The prison memoir of Michaella McCollum, half of the infamous ‘Peru Two’, imprisoned in a Peruvian jail for attempting to smuggle 11kg of cocaine from Peru to Madrid in August 2013.
There has been quite a lot of controversy surrounding this book since, as Piers Morgan stated when interviewing Michaella on GMTV, writing a book about how you were caught smuggling drugs would suggest that you are attempting to benefit from such a heinous act. I can certainly understand this point of view. However, there is nothing in this book which seeks to present a glamorised or positive depiction of drugs. This book is very much a warning to young people about how if you choose to deal in drugs, mix with unscrupulous people and live a hedonistic lifestyle, then you will most definitely receive your just deserts at some point. In short; this book is a cautionary tale. It proves that naivety is no excuse for committing a crime. There is nothing glamorous about drug smuggling and however, much you may feel that the financial reward justifies the crime; it really doesn’t. Drug smuggling is not a victimless crime and Michaella proves this. The impact on her family of her behaviour alone has been immense.

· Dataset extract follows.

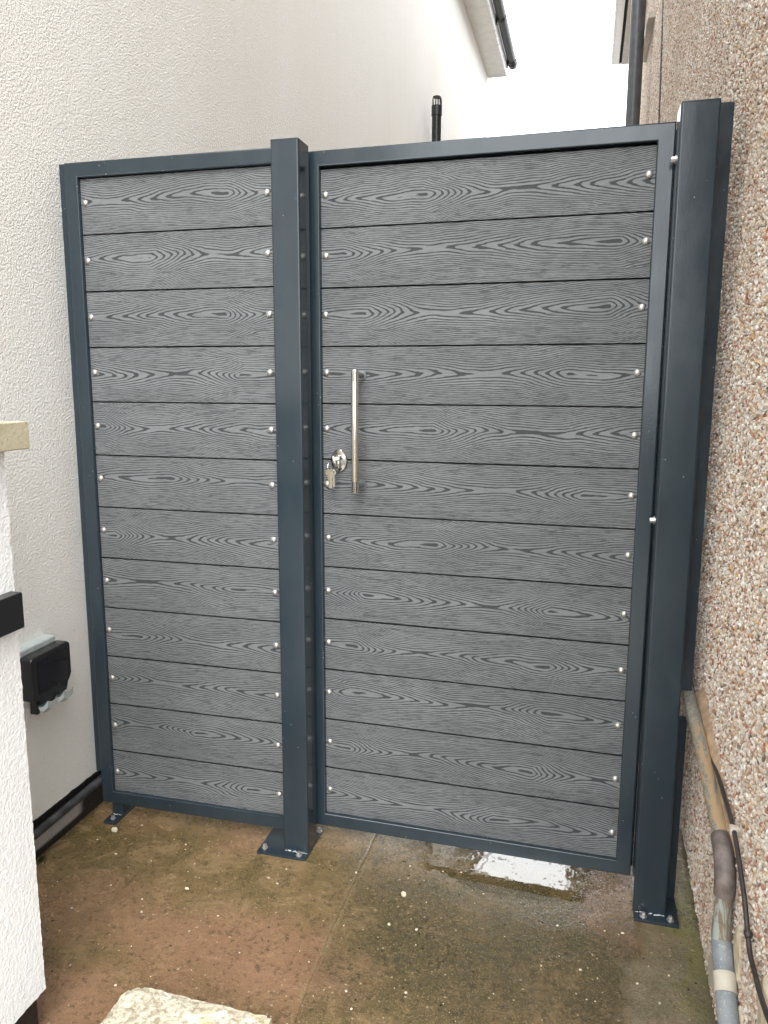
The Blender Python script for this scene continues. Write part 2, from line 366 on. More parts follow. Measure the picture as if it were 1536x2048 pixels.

I am sure most people will remember seeing in the news, the story of the Peru Two. Two young twenty-year old girls, McCollum and Melissa Reid, who were caught trying to smuggle over a million and a half pounds worth of cocaine out of Peru to Spain in August 2013. The girls initially claimed that they had been forced at gunpoint to carry the drugs by a powerful gang after being held as hostages. However, they eventually pleaded guilty. They were both given a sentence of six years and eight months to serve in the infamous Ancón 2 prison. At the time they claimed that they had merely admitted guilt to receive a much shorter sentence. The two girls later admitted they had agreed to smuggle the drugs in exchange for five thousand pounds. They naively thought that it was easy money since they were told that the gang had bribed the airport guards to let them through. Nothing involved in drugs is ever easy, as they soon realised.
Prison life in Peru sounds much like a nightmare; eight women held in one cell with only a hole for a toilet. Corruption in the prison is rife with many having to pay guards for an easier time. The only way to make the days pass quicker is to work and yet in order to work, one has to pay for the privilege. I was expecting this book to be flimsy and told with a woe-is-me attitude. As someone wrote on a review, they expected a Katie Price style book. This was fortunately not the case. The book is surprisingly well-written, honest and a real page-turner with a gripping narrative. There is a great deal of detail and if nothing else, the book becomes a modern allegory of how a wrong decision taken whilst under the influence of drugs, can cause devastating consequences. I think it is the ideal warning for any young person, who is considering going to Ibiza to live the party lifestyle. Sometimes just telling our children not to take drugs is not enough of a deterrent. You need tangible examples of how destructive drugs are and how they can easily lead someone to take the wrong path in life. This book certainly does that.
A compelling story, so relevant to our modern age.